Spot gold rose 1.2% to $2,512.63 per ounce by 01:44 p.m. ET (1744 GMT), but was off a record high of $2,531.60 hit on Tuesday. U.S. gold futures settled 1.2% higher at $2,546.30.
Powell said “the time has come” for the U.S. central bank to cut interest rates and that inflation was nearing the Fed’s 2% target, offering an explicit endorsement of an imminent policy easing.
The dollar index fell 0.8% against its rivals, while benchmark U.S. 10-year yields also declined following Powell’s speech, making gold more attractive for other currency holders. [USD/][US/]
“Asset markets are reacting well, at least initially, to Powell’s general, but somewhat open-ended comment that it’s time for policy to adjust,” said Tai Wong, a New York-based independent metals trader. “Gold will continue to grind higher ahead of the September Fed meeting and the updated dot plot which will indicate how many likely cuts this year.” Lower U.S. interest rates also generally increase the relative appeal of zero-yield bullion. Gold might be over-positioned to the long end and we could see sell offs and some profit-taking, said Bart Melek, head of commodity strategies at TD Securities.
“But longer term, gold should do well since the Fed is very much picking their game and trying to make sure employment doesn’t weaken anymore and is not worried about inflation.”

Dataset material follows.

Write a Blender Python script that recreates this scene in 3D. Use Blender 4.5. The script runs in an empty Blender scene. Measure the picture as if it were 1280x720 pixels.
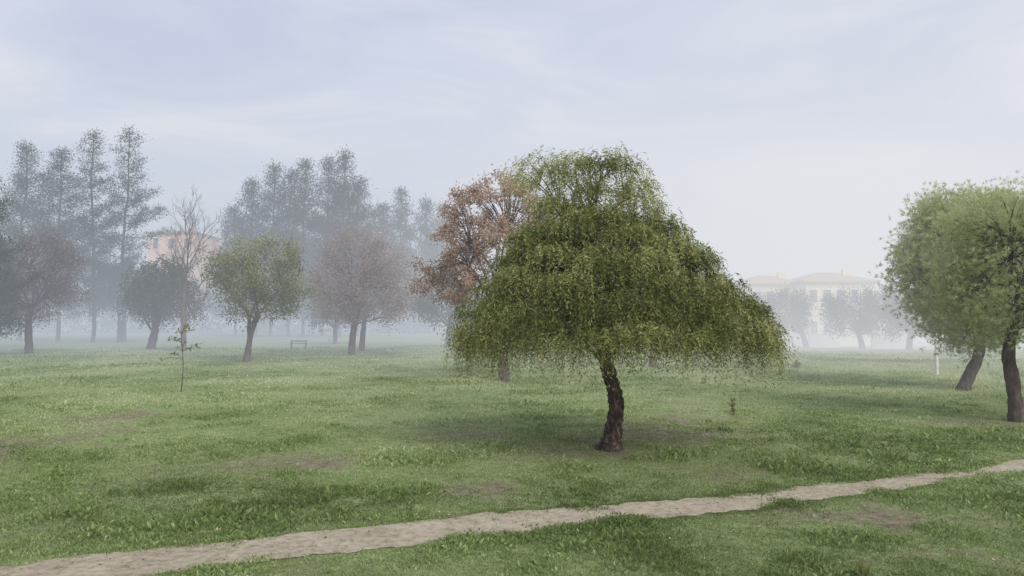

Traders are expecting a 59.5% chance of a 25-basis point cut in September, while 40.5% expect a deeper 50-bps reduction.
Silver rose 2.9% to $29.83 per ounce and was up nearly 2.7% for the week.
India’s silver imports are on course to nearly double this year due to rising demand from solar panel and electronics makers, leading importers said.
Platinum gained 1.8% to $961.01 and palladium was up 2.6% at $956.69.